С этими словами она потянулась и задрала набедренную повязку у одного из воинов. Наружу показался огромных размеров член, а его обладатель расплылся в довольной улыбке. Грейс остолбенела. Ава же опустила набедренную повязку и, обернувшись к подруге, сказала: «У моего Фрэнка будет побольше».
Вдохновленная подобным примером, Грейс тоже начала вести себя со съемочной группой с некоторой толикой фривольности. Ее коронной историей, по общему мнению, стал рассказ о том, как однажды, одетая с иголочки, она шла на репетицию на Бродвей, когда случайно заметила старого опустившегося алкоголика. Он вытащил из мусорного ящика кусок цыплячьей шкурки и теперь пытался сделать сэндвич из двух заплесневелых кусков хлеба. Заметив Грейс, оборванец спросил: «Не хочешь укусить?» Грейс, презрительно фыркнув, прошла мимо. «Так значит, и трахнуться тоже не хочешь?» — крикнул он ей в спину.

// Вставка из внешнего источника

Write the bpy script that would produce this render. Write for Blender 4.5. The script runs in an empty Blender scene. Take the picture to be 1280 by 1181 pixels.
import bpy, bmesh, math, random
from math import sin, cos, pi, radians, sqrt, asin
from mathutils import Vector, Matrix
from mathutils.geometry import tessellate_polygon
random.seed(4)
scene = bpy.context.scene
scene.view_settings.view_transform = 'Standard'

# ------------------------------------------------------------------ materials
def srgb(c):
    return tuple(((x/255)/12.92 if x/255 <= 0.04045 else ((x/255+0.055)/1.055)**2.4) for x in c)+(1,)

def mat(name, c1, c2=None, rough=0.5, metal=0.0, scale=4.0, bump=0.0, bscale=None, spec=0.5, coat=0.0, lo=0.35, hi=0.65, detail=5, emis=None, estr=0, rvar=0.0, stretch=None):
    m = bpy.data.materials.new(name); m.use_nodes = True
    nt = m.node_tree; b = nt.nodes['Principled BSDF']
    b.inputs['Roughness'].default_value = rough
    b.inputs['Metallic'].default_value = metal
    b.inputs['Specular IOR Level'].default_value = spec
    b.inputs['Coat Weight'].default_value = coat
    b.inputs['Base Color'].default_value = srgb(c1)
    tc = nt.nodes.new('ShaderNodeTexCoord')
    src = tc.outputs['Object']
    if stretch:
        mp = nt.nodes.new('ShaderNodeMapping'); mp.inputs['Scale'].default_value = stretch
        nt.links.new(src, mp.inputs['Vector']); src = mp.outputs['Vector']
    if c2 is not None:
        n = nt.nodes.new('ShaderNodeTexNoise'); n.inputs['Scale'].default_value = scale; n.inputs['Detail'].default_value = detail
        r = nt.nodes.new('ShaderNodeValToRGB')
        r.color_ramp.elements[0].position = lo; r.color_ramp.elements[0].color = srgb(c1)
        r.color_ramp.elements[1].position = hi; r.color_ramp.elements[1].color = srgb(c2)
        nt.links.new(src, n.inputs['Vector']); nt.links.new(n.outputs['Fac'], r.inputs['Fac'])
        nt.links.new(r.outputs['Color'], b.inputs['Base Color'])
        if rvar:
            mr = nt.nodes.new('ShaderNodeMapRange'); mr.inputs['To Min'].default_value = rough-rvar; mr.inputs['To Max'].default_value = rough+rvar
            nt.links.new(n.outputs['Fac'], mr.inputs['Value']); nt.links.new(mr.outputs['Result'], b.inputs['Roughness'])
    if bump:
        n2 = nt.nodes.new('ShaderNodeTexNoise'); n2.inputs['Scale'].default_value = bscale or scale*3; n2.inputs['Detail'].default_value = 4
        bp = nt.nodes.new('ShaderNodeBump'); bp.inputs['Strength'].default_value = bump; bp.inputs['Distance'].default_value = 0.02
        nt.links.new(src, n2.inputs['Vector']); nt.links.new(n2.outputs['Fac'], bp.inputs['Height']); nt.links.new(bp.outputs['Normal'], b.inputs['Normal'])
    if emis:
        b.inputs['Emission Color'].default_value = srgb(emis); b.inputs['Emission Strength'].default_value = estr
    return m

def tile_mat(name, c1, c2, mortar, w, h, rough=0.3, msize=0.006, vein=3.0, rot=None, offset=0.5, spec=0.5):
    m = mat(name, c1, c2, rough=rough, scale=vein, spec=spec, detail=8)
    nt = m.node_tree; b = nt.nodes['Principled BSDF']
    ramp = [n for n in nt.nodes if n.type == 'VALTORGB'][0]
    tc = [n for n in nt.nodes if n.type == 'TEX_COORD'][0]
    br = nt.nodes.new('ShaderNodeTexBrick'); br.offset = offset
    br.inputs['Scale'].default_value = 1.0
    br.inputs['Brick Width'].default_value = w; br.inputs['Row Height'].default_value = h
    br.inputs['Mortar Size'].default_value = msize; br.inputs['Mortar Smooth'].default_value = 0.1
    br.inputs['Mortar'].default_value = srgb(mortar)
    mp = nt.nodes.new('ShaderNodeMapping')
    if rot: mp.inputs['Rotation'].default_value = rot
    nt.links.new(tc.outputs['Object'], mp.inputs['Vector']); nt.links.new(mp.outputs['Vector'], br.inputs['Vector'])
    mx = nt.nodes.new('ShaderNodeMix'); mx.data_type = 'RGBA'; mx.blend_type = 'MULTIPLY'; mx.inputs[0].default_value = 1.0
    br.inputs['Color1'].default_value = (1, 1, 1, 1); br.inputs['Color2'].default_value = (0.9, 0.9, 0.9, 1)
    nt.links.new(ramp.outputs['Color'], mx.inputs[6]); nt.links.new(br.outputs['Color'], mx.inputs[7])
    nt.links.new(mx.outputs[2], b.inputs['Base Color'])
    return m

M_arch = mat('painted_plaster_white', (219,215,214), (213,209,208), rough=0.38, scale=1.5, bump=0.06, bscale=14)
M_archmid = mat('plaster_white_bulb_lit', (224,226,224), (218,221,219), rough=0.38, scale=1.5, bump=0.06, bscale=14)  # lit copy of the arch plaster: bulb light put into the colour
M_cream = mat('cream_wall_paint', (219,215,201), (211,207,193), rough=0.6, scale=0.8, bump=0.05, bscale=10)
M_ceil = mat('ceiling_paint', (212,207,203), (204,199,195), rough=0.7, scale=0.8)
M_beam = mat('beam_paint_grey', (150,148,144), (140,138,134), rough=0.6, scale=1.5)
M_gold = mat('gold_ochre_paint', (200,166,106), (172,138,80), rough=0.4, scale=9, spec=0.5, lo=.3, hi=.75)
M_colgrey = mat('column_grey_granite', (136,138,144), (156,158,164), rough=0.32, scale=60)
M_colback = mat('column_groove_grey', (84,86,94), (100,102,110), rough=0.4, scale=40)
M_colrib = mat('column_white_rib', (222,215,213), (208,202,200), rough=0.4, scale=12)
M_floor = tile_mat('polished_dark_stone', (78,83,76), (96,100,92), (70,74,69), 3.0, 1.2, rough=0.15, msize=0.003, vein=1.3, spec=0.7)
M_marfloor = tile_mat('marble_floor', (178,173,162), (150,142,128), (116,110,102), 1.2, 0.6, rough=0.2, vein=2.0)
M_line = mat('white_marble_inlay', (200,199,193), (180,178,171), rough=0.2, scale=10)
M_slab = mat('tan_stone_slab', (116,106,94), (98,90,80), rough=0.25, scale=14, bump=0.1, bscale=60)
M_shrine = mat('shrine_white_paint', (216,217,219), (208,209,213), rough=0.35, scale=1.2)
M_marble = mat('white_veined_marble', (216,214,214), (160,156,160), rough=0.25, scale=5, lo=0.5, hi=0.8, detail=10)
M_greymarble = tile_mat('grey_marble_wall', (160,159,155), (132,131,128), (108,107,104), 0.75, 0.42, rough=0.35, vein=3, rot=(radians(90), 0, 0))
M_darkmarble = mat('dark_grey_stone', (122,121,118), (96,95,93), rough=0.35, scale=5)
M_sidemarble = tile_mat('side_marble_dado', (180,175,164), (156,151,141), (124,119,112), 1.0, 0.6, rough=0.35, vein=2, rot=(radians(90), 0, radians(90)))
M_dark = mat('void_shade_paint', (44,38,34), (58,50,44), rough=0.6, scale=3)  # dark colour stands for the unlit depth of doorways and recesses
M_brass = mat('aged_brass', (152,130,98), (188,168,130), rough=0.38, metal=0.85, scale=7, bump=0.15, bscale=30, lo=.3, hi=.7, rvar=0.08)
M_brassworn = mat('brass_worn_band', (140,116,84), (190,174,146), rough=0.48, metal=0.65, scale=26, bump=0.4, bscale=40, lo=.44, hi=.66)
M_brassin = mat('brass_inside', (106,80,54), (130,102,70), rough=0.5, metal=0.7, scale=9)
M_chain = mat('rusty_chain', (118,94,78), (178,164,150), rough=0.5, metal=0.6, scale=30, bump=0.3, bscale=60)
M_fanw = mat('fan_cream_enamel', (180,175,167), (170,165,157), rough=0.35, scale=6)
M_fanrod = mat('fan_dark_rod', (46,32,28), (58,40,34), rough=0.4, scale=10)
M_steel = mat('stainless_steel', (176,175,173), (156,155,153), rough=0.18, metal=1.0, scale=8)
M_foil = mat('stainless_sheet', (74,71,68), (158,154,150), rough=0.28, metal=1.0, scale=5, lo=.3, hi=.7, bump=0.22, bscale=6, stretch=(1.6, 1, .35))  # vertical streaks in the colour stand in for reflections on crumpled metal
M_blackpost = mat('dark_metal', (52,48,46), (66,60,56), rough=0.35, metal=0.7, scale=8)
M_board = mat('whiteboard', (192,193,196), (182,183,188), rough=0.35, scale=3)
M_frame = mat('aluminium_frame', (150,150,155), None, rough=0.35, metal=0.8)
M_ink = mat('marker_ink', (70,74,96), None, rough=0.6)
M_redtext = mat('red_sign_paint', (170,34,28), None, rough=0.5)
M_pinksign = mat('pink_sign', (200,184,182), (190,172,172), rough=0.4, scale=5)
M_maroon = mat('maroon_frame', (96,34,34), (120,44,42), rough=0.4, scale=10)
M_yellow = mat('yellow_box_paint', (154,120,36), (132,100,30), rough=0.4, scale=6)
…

Однако после Нового года веселью пришел конец: съемочная группа вернулась в цивилизацию. Слухи о романе Грейс и Кларка опередили их самих. Когда участники прибыли на студию МГМ в Борхэмвуд для завершения съемок, репортеры уже были тут как тут в ожидании дальнейшего развития событий. Грейс и Кларк поселились в роскошных номерах-люкс отеля «Савой», выходящих окнами на Темзу.
— Вояж назад в Лондон, — сообщил в «Нью-Йорк Пост» репортер Сидни Скольски, — труппа «Могамбо» совершила в следующем составе: Ава Гарднер вылетела одним самолетом, режиссер Джон Форд со своим шурином на другом, а Гейбл и Келли на третьем.
Хедда Хоппер связалась со знаменитостями по трансатлантической линии.
— Расскажите мне о Грейс Келли, — обратилась она к Кларку Гейблу.
— Мне вас плохо слышно, — отвечал тот, хотя вплоть до этого момента отлично слышал все задаваемые ему вопросы.
Однако ему было не так-то легко отделаться от назойливой репортерши, до которой дошли слухи, что «король Голливуда обзавелся королевой».
— Мы тут наслышаны, что благодаря вам обоим в Африке стало еще жарче.
— Господи, да конечно же, нет! — отвечал «король».
— Да я ей в отцы гожусь! — парировал Гейбл в ответ на вопрос одного британского репортера о его отношениях с молодой актрисой, и этот ответ, как и многие другие, не преминул достичь страниц американских газет.
Друзья Грейс в Нью-Йорке пересказывали друг другу истории одна невероятней другой. Молодые люди из тех, что собирались в «Манхэттен-Хаузе», никогда не скрывали своих симпатий к Грейс, и вот предмет их воздыханий попался на крючок стареющего сердцееда.